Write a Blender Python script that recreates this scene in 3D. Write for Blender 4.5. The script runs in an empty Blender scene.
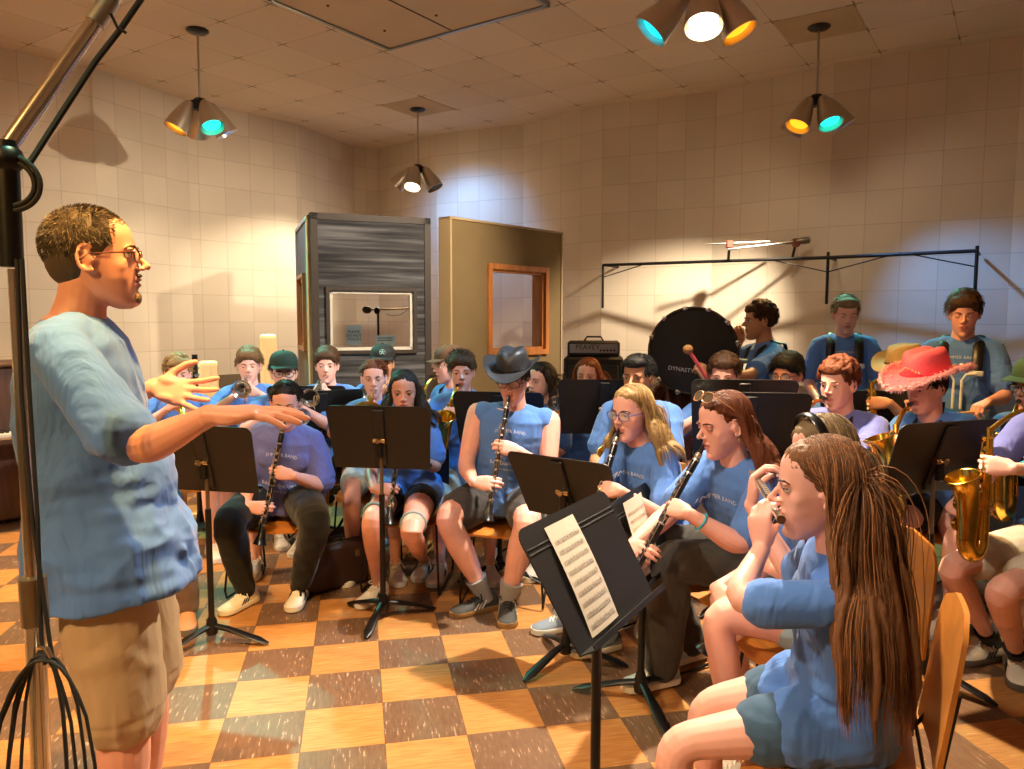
import bpy, math, random
import numpy as np
from mathutils import Vector, Matrix, noise

random.seed(7)
RNG = np.random.default_rng(7)
SC = bpy.context.scene
COL = SC.collection
PI = math.pi

# ------------------------------------------------------------------ camera
F_PX, PITCH, ROLL, CAM_H = 755.6, 0.08637, -0.0017, 1.565
cam_data = bpy.data.cameras.new('camera')
cam = bpy.data.objects.new('camera', cam_data)
COL.objects.link(cam)
cam.location = (0, 0, CAM_H)
cam.rotation_euler = (PI/2 - PITCH, ROLL, 0)
cam_data.sensor_width = 36
cam_data.lens = F_PX * 36 / 1024
cam_data.clip_start = 0.05
cam_data.clip_end = 60
SC.camera = cam

_cp, _sp = math.cos(PITCH), math.sin(PITCH)
def px(x, y, Y):
    """world point seen at pixel (x, y) standing Y metres in front of the camera"""
    u, v = (x-512)/F_PX, (y-384.5)/F_PX
    d = np.array([u, _cp - v*_sp, -_sp - v*_cp])
    return np.array([0, 0, CAM_H]) + d*(Y/d[1])
def pxz(x, y, z):
    u, v = (x-512)/F_PX, (y-384.5)/F_PX
    d = np.array([u, _cp - v*_sp, -_sp - v*_cp])
    return np.array([0, 0, CAM_H]) + d*((z-CAM_H)/d[2])

def V(*a): return np.array(a, float)
def nrm(v):
    v = np.asarray(v, float); n = np.linalg.norm(v)
    return v/n if n > 1e-9 else v
def rotz(a):
    c, s = math.cos(a), math.sin(a)
    return np.array([[c, -s, 0], [s, c, 0], [0, 0, 1.]])
def rotx(a):
    c, s = math.cos(a), math.sin(a)
    return np.array([[1., 0, 0], [0, c, -s], [0, s, c]])
def roty(a):
    c, s = math.cos(a), math.sin(a)
    return np.array([[c, 0, s], [0, 1., 0], [-s, 0, c]])
def frame(z, hint=(0, 0, 1)):
    """3x3 with columns x, y, z where z is the given direction"""
    z = nrm(z); h = np.asarray(hint, float)
    if abs(np.dot(z, nrm(h))) > .97: h = np.array([1., 0, 0]) if abs(z[0]) < .9 else np.array([0, 1., 0])
    x = nrm(np.cross(h, z)); y = np.cross(z, x)
    return np.stack([x, y, z], 1)

class MB:
    def __init__(s): s.v = []; s.f = []; s.m = []; s.n = 0
    def add(s, verts, faces, mat=0):
        verts = np.asarray(verts, float).reshape(-1, 3)
        s.v.append(verts); o = s.n
        for f in faces: s.f.append([i+o for i in f]); s.m.append(mat)
        s.n += len(verts); return s
    def box(s, c, size, R=None, mat=0, bev=0):
        x, y, z = [k/2 for k in size]
        if bev:
            b = min(bev, x*.9, y*.9, z*.9)
            rings = []
            for zz, ins in ((-z, b), (-z+b, 0), (z-b, 0), (z, b)):
                X, Y = x-ins, y-ins
                rings.append([(X-b, -Y, zz), (X, -Y+b, zz), (X, Y-b, zz), (X-b, Y, zz), (-X+b, Y, zz), (-X, Y-b, zz), (-X, -Y+b, zz), (-X+b, -Y, zz)])
            P = np.array(rings, float)
            if R is not None: P = P @ np.asarray(R).T
            return s.loft(P+np.asarray(c), mat)
        P = np.array([(i, j, k) for k in (-z, z) for j in (-y, y) for i in (-x, x)], float)
        if R is not None: P = P @ np.asarray(R).T
        return s.add(P+np.asarray(c), [(0, 2, 3, 1), (4, 5, 7, 6), (0, 1, 5, 4), (2, 6, 7, 3), (0, 4, 6, 2), (1, 3, 7, 5)], mat)
    def loft(s, rings, mat=0, cap=True, closed=False):
        rings = np.asarray(rings, float); k, n = rings.shape[:2]
        V_ = rings.reshape(-1, 3); F = []
        for a in range(k if closed else k-1):
            b = (a+1) % k
            for i in range(n):
                j = (i+1) % n
                F.append((a*n+i, a*n+j, b*n+j, b*n+i))
        if cap and not closed:
            F.append(tuple(range(n-1, -1, -1))); F.append(tuple((k-1)*n+i for i in range(n)))
        return s.add(V_, F, mat)
    def tube(s, pts, r, n=10, mat=0, cap=True, closed=False, flat=None, hint=None):
        """tube along pts; r a number or list; flat=(fx, fy) squashes the section"""
        P = np.asarray(pts, float); k = len(P)
        if np.isscalar(r): r = [r]*k
        T = np.empty_like(P)
        if closed:
            T = np.roll(P, -1, 0) - np.roll(P, 1, 0)
        else:
            T[1:-1] = P[2:]-P[:-2]; T[0] = P[1]-P[0]; T[-1] = P[-1]-P[-2]
        T /= np.linalg.norm(T, axis=1)[:, None]+1e-12
        h = np.array([0, 0, 1.]) if hint is None else np.asarray(hint, float)
        if abs(np.dot(T[0], nrm(h))) > .95: h = np.array([1., 0, 0]) if abs(T[0][0]) < .9 else np.array([0, 1., 0])
        x = nrm(np.cross(h, T[0])); rings = []
        fx, fy = flat or (1, 1)
        for i in range(k):
            x = nrm(x - T[i]*np.dot(x, T[i])); y = np.cross(T[i], x)
            a = np.arange(n)*2*PI/n
            rings.append(P[i] + r[i]*(np.cos(a)[:, None]*x*fx + np.sin(a)[:, None]*y*fy))
        return s.loft(rings, mat, cap, closed)
    def cyl(s, a, b, r1, r2=None, n=16, mat=0, cap=True):
        r2 = r1 if r2 is None else r2
        return s.tube([a, b], [r1, r2], n, mat, cap)
    def lathe(s, prof, c=(0, 0, 0), R=None, n=24, mat=0, cap=True):
        a = np.arange(n)*2*PI/n; rings = []
        for r, z in prof:
            q = np.stack([r*np.cos(a), r*np.sin(a), np.full(n, z)], 1)
            if R is not None: q = q @ np.asarray(R).T
            rings.append(q+np.asarray(c))
        return s.loft(rings, mat, cap)
    def ell(s, c, r, R=None, n=14, m=9, mat=0):
        if np.isscalar(r): r = (r, r, r)
        P = [(0, 0, -1.)]
        for i in range(1, m):
            t = -PI/2+PI*i/m
            for j in range(n):
                a = 2*PI*j/n; P.append((math.cos(t)*math.cos(a), math.cos(t)*math.sin(a), math.sin(t)))
        P.append((0, 0, 1.)); P = np.array(P)*np.array(r)
        if R is not None: P = P @ np.asarray(R).T
        F = [(0, 1+(j+1) % n, 1+j) for j in range(n)]
        for i in range(m-2):
            for j in range(n):
                a, b = 1+i*n+j, 1+i*n+(j+1) % n
                F.append((a, b, b+n, a+n))
        L = len(P)-1; o = 1+(m-2)*n
        F += [(o+j, o+(j+1) % n, L) for j in range(n)]
        return s.add(P+np.asarray(c), F, mat)
    def torus(s, c, R_, r, Rm=None, n=28, k=8, mat=0, arc=(0, 2*PI)):
        full = abs(arc[1]-arc[0]-2*PI) < 1e-6
        a = np.linspace(arc[0], arc[1], n, endpoint=not full)
        P = np.stack([R_*np.cos(a), R_*np.sin(a), 0*a], 1)
        if Rm is not None: P = P @ np.asarray(Rm).T
        return s.tube(P+np.asarray(c), r, k, mat, closed=full)
    def prism(s, outline, z0, z1, R=None, c=(0, 0, 0), mat=0):
        P = np.array([[(x, y, z) for x, y in outline] for z in (z0, z1)], float)
        if R is not None: P = P @ np.asarray(R).T
        return s.loft(P+np.asarray(c), mat)
    def arrays(s): return (np.concatenate(s.v) if s.v else np.zeros((0, 3))), s.f
    def mesh(s, name, origin=(0, 0, 0)):
        v, f = s.arrays(); me = bpy.data.meshes.new(name)
        me.from_pydata((v-np.asarray(origin)).tolist(), [], f)
        me.polygons.foreach_set('material_index', s.m)
        return me
    def build(s, name, mats, parent=None, origin=(0, 0, 0), smooth=None, **tags):
        me = s.mesh(name, origin)
        if not isinstance(mats, (list, tuple)): mats = [mats]
        for m in mats: me.materials.append(m)
        me.update()
        if smooth is None: smooth = 40
        return link(name, me, parent, smooth, **tags)

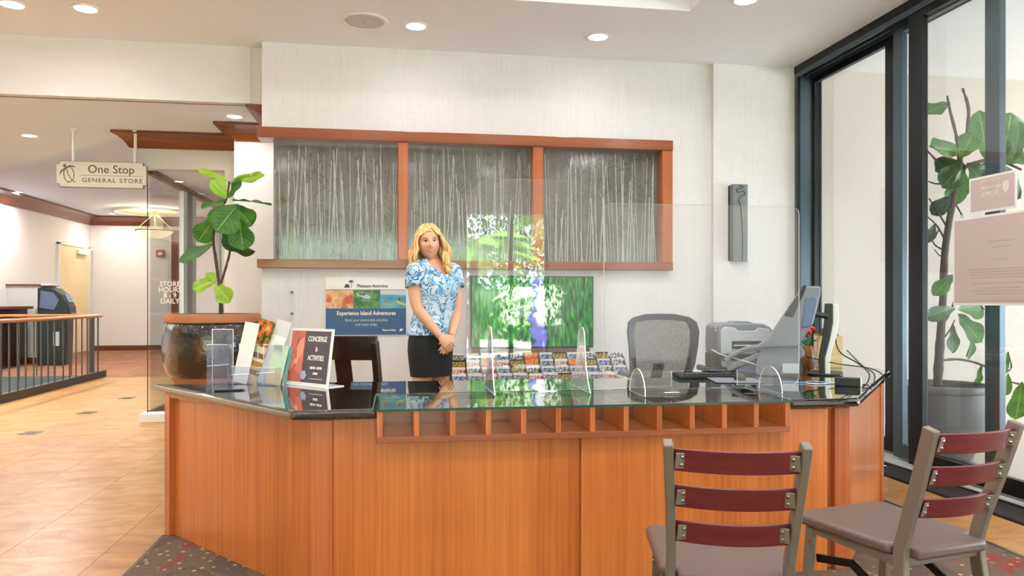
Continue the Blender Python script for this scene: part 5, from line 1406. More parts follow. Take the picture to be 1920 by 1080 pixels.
# ---- clothes
def vneck(a):
    lim = 1.352 + abs(a) / R(52) * 0.098
    return min(lim, 1.462)
bm = bmesh.new()
zs = [0.958, 0.965, 1.0, 1.04, 1.08, 1.12, 1.16, 1.20, 1.24, 1.27, 1.30, 1.325, 1.35, 1.37, 1.385, 1.40, 1.415, 1.428, 1.44, 1.452, 1.462]
rings = trings(zs, 0.010, vneck)
for ri, z in enumerate(zs):      # soft folds towards the hem
    if z < 1.2:
        for k in range(NA):
            f = 0.004 * math.sin(k * 2.1 + z * 9) * (1.2 - z) / 0.24 + 0.008 * (1.08 - z) / 0.12 * (z < 1.08)
            d = rings[ri][k] - Vector((interp(TORSO, z)[2], 0, z)); rings[ri][k] = rings[ri][k] + d.normalized() * f
loft(bm, rings, cap=False)
for tab, s in ((ARM_R, -1), (ARM_L, 1)):
    a, b, c = (Vector(t[:3]) for t in tab[:3])
    p = [a - Sd * (s * 0.06) + Vector((0, 0, 0.012)), a - Sd * (s * 0.02) + Vector((0, 0, 0.006)), a.lerp(b, 0.25), a.lerp(b, 0.6), b, b.lerp(c, 0.42)]
    tube(bm, p, [0.040, 0.060, 0.064, 0.063, 0.061, 0.062], 22, cap=False)
    for v in bmesh.ops.create_uvsphere(bm, u_segments=20, v_segments=14, radius=0.0645)['verts']:
        v.co = v.co + a + Vector((0, 0, -0.006))
shirt = finish('shirt', bm, M['shirt'], wo, smooth=True)
so = shirt.modifiers.new('thick', 'SOLIDIFY'); so.thickness = 0.003
# collar flaps
for s in (-1, 1):
    bm = bmesh.new(); g1, g2 = [], []
    for k in range(9):
        al = s * R(6 + (150 - 6) * k / 8)
        z = vneck(abs(al)); p = tpt(z, al, 0.013)
        wd = 0.034 * math.sin(math.pi * (0.25 + 0.6 * k / 8)) 
        q = tpt(max(z - wd, 1.30), al + s * R(9) * (1 - k / 8), 0.019)
        g1.append(bm.verts.new(p + Vector((0, 0, 0.006)))); g2.append(bm.verts.new(q))
    for k in range(8):
        bm.faces.new((g1[k], g1[k + 1], g2[k + 1], g2[k]))
    cf = finish('collar', bm, M['shirt'], shirt, smooth=True); so = cf.modifiers.new('thick', 'SOLIDIFY'); so.thickness = 0.003
for z in (1.315, 1.265, 1.215, 1.165, 1.115, 1.065, 1.015):
    p = tpt(z, 0.0, 0.0135)
    bm = bmesh.new(); tube(bm, [p, p + Fd * 0.003], 0.0062, 10); finish('button', bm, pmat('shirt_button', (46, 56, 84), 0.4), shirt)
bm = bmesh.new()
zs2 = [0.685, 0.69, 0.74, 0.80, 0.86, 0.91, 0.95, 0.985, 1.0]
loft(bm, trings(zs2, 0.006))
finish('skirt', bm, M['skirt'], wo, smooth=60)
for s in (-1, 1):
    b = Sd * 0.072 * s; c = Vector((b.x - 0.012, b.y, 0))
    bm = bmesh.new()
    loft(bm, [[c + Fd * f + Vector((0, 0, 0)) + (Sd * w * math.cos(2 * math.pi * k / 14)) + Vector((0, 0, h / 2 + h / 2 * math.sin(2 * math.pi * k / 14))) for k in range(14)] for f, w, h in ((-0.055, 0.022, 0.07), (-0.03, 0.033, 0.075), (0.03, 0.036, 0.07), (0.09, 0.042, 0.05), (0.14, 0.036, 0.035), (0.165, 0.012, 0.02))])
    finish('shoe', bm, M['black'], wo, smooth=True)
bm = bmesh.new(); pr_ = Vector((0.108, -0.196, 0.902))
tube(bm, [pr_ + Vector((0.0, 0.009 * math.cos(R(a)), 0.009 * math.sin(R(a)))) for a in range(0, 361, 30)], 0.0014, 6); finish('ring', bm, M['chrome'], wo)

# ================================================================ PLANTS
def leaf_mat(name, lo, hi, vein, trans=0.35):
    m, nt, N, L, b = new_mat(name)
    uv = N.new('ShaderNodeUVMap')
    sx = N.new('ShaderNodeSeparateXYZ'); L.new(uv.outputs[0], sx.inputs[0])
    a = N.new('ShaderNodeMath'); a.operation = 'SUBTRACT'; a.inputs[1].default_value = 0.5; L.new(sx.outputs['X'], a.inputs[0])
    ab = N.new('ShaderNodeMath'); ab.operation = 'ABSOLUTE'; L.new(a.outputs[0], ab.inputs[0])
    # side veins: stripes of v - |u|
    sv = N.new('ShaderNodeMath'); sv.operation = 'MULTIPLY_ADD'; sv.inputs[1].default_value = -0.7; L.new(ab.outputs[0], sv.inputs[0]); L.new(sx.outputs['Y'], sv.inputs[2])
    fr = N.new('ShaderNodeMath'); fr.operation = 'MULTIPLY'; fr.inputs[1].default_value = 44; L.new(sv.outputs[0], fr.inputs[0])
    cs = N.new('ShaderNodeMath'); cs.operation = 'COSINE'; L.new(fr.outputs[0], cs.inputs[0])
    st = N.new('ShaderNodeMapRange'); st.inputs['From Min'].default_value = 0.9; st.inputs['From Max'].default_value = 1.0; st.inputs['To Max'].default_value = 0.45; L.new(cs.outputs[0], st.inputs['Value'])
    mid = N.new('ShaderNodeMapRange'); mid.inputs['From Min'].default_value = 0.012; mid.inputs['From Max'].default_value = 0.03; mid.inputs['To Min'].default_value = 0.8; mid.inputs['To Max'].default_value = 0; L.new(ab.outputs[0], mid.inputs['Value'])
    mxv = N.new('ShaderNodeMath'); mxv.operation = 'MAXIMUM'; L.new(st.outputs[0], mxv.inputs[0]); L.new(mid.outputs[0], mxv.inputs[1])
    tc = N.new('ShaderNodeTexCoord'); n = N.new('ShaderNodeTexNoise'); n.inputs['Scale'].default_value = 9; L.new(tc.outputs['Object'], n.inputs['Vector'])
    r = ramp(N, [(0.35, lo), (0.65, hi)]); L.new(n.outputs['Fac'], r.inputs[0])
    mx = N.new('ShaderNodeMix'); mx.data_type = 'RGBA'; mx.inputs['B'].default_value = srgb(*vein); L.new(mxv.outputs[0], mx.inputs['Factor']); L.new(r.outputs[0], mx.inputs['A'])
    L.new(mx.outputs['Result'], b.inputs['Base Color']); b.inputs['Roughness'].default_value = 0.38
    t = N.new('ShaderNodeBsdfTranslucent'); L.new(mx.outputs['Result'], t.inputs['Color'])
    ms = N.new('ShaderNodeMixShader'); ms.inputs['Fac'].default_value = trans
    L.new(b.outputs[0], ms.inputs[1]); L.new(t.outputs[0], ms.inputs[2]); L.new(ms.outputs[0], N['Material Output'].inputs['Surface'])
    return m
LM = {'b': leaf_mat('backlit_fig_leaf', (128, 178, 40), (176, 210, 70), (214, 226, 130)), 'm': leaf_mat('fig_leaf', (44, 102, 34), (74, 134, 46), (150, 184, 100)), 'd': leaf_mat('dark_fig_leaf', (40, 80, 40), (66, 108, 52), (120, 150, 90), 0.2), 'g': leaf_mat('dim_fig_leaf', (62, 74, 66), (86, 104, 84), (120, 134, 110), 0.15)}  # bright tone puts back-lighting into the colour; the others are darker greens
M['bark'] = pmat('fig_bark', (84, 64, 52), 0.85, bump=0.5, bscale=60, var=0.25, vscale=20)
M['bark_grey'] = pmat('fig_bark_grey', (94, 82, 78), 0.85, bump=0.5, bscale=60, var=0.2, vscale=20)
def ray_pt(px, py, Y):
    u = (px - 960) / 1407; v = (565 - py) / 1407; a = R(8.9)
    dx, dy = math.sin(a) + u * math.cos(a), math.cos(a) - u * math.sin(a)
    return Vector((dx / dy * Y, Y, 1.18 + v / dy * Y))
rl = random.Random(21)
def leaf(parent, base, tip, width, nrm, mat, droop=0.12, wave=0.05):
    base, tip, nrm = Vector(base), Vector(tip), Vector(nrm).normalized()
    ax = tip - base; ln = ax.length; ax.normalize()
    nrm = (nrm - ax * nrm.dot(ax)).normalized(); sd = ax.cross(nrm)
    bm = bmesh.new(); uvl = bm.loops.layers.uv.new('UVMap')
    nv, nu = 12, 8; ph = rl.uniform(0, 6)
    rows = []
    for j in range(nv + 1):
        v = j / nv
        w = width / 2 * (math.sin(math.pi * v ** 1.15) ** 0.62) * (0.62 + 0.45 * v) * (1 - 0.18 * math.exp(-((v - 0.36) / 0.12) ** 2))
        w = max(w, width * 0.012)
        row = []
        for i in range(nu + 1):
            u = i / nu * 2 - 1
            h = -droop * ln * v * v + wave * width * math.sin(v * 11 + ph + (1.5 if u > 0 else 0)) * abs(u) ** 2 + 0.10 * width * abs(u) ** 1.3 * (0.6)
            row.append((bm.verts.new(base + ax * ln * v + sd * w * u + nrm * h), (i / nu, v)))
        rows.append(row)
    for j in range(nv):
        for i in range(nu):
            q = (rows[j][i], rows[j][i + 1], rows[j + 1][i + 1], rows[j + 1][i])
            f = bm.faces.new([x[0] for x in q])
            for lp, x in zip(f.loops, q): lp[uvl].uv = x[1]
    o = finish('leaf', bm, mat, parent, smooth=True)
    return o
def stem(parent, pts, r0, r1, name='branch', mat=None, knob=0.25):
    p = curve_pts(pts, 6); n = len(p)
    bm = bmesh.new(); tube(bm, p, [(r0 + (r1 - r0) * k / (n - 1)) * (1 + knob * (0.5 if k % 3 else 1.0) * rl.random()) for k in range(n)], 8)
    return finish(name, bm, mat or M['bark'], parent, smooth=True)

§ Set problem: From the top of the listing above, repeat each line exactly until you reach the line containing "PI = math.pi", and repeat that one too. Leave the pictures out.

§ Result for this task:
Write a Blender Python script that recreates this scene in 3D. Write for Blender 4.5. The script runs in an empty Blender scene.
import bpy, math, random
import numpy as np
from mathutils import Vector, Matrix, noise

random.seed(7)
RNG = np.random.default_rng(7)
SC = bpy.context.scene
COL = SC.collection
PI = math.pi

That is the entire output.